Date of Award

6-14-2023

Publication Type

Thesis

Degree Name

M.A.Sc.

Department

Mechanical, Automotive, and Materials Engineering

Keywords

CFD;Corrections;Open Jet;Parametric Model;Vehicle Model;Wind Tunnel

Supervisor

Jeffrey Defoe

Rights

info:eu-repo/semantics/openAccess

Creative Commons License

Creative Commons Attribution 4.0 International License
This work is licensed under a Creative Commons Attribution 4.0 International License.

Abstract

The simulation of automotive wind tunnel flow around a vehicle typically relies on the use of simplified models due to the complex, and often proprietary geometries of real test configurations.

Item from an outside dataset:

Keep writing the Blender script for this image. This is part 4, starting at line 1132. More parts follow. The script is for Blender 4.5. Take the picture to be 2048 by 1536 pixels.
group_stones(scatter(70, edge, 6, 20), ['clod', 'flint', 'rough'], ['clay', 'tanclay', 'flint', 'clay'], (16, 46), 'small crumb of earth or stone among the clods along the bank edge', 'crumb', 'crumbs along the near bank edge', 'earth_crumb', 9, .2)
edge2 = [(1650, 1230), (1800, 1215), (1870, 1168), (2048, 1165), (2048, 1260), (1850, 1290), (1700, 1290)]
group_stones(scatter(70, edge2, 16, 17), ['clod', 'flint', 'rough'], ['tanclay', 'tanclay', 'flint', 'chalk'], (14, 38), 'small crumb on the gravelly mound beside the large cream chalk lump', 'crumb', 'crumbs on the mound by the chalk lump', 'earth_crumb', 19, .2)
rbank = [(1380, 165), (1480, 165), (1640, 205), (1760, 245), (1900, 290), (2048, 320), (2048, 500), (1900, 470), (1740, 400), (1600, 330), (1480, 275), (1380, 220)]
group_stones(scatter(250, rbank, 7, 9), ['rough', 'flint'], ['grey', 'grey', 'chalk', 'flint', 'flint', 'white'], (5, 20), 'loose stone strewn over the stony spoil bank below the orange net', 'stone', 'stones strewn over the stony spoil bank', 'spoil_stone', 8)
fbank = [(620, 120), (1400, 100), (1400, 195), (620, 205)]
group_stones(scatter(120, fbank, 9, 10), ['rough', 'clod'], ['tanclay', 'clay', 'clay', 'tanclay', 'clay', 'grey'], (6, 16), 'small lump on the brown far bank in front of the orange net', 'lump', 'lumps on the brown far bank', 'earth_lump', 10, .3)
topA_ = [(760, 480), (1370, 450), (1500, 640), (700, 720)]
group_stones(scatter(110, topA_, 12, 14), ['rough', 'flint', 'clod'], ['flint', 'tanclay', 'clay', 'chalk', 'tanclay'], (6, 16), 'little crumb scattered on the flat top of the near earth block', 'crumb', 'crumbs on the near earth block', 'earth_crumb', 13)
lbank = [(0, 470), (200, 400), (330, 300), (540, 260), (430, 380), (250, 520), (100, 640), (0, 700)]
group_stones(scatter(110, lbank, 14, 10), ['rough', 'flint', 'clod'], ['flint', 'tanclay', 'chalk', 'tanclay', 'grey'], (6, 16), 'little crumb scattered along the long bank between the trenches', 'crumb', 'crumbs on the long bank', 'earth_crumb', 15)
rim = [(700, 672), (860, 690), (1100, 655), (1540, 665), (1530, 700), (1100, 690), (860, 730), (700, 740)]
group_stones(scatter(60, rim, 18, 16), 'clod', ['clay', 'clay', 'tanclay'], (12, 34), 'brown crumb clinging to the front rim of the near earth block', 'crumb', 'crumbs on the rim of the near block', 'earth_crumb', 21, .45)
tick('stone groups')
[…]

Current simplified models achieve a low computational cost in computational fluid dynamics (CFD) but fall short at qualitatively capturing a modern vehicle’s complex geometry due to being overly abstract; other models are more accurate but offer only discrete dimensional configurations. The first part of this thesis describes new parametric models for both vehicles and open-jet wind tunnels which aim to represent widely varying geometries through continuous dimensional variability, while remaining simple enough to be usable in modern CFD codes. The models are built in SALOME, an open-source CAD package. The parametric vehicle model is defined by nine independent parameters, which are readily available for most production vehicles, and can accommodate vehicle shapes ranging from sedans to minivans. The parametric tunnel model is defined by twelve independent parameters. Both models are shown to closely represent the geometry of real vehicles and industrial facilities. The vehicle model is demonstrated to be able to predict the drag coefficient of its representative detailed model with near 100% accuracy. The second part of this thesis employs the new models in a computational parametric study of vehicle and wind tunnel geometries with the goal of introducing a CFD driven wind tunnel correction methodology to improve upon the current state-of-the-art wind tunnel corrections. An empirical correction function which describes the expected difference between open road and wind tunnel drag coefficient measurements was built from the results of the parametric study. This new function, when applied to an experimental data set of 5 vehicles in 2 wind tunnels, showed a reduction in the standard deviation of the corrected drag coefficient measured for the same vehicle in different wind tunnels from 0.0137 with current methods to 0.0054 – a 59% improvement.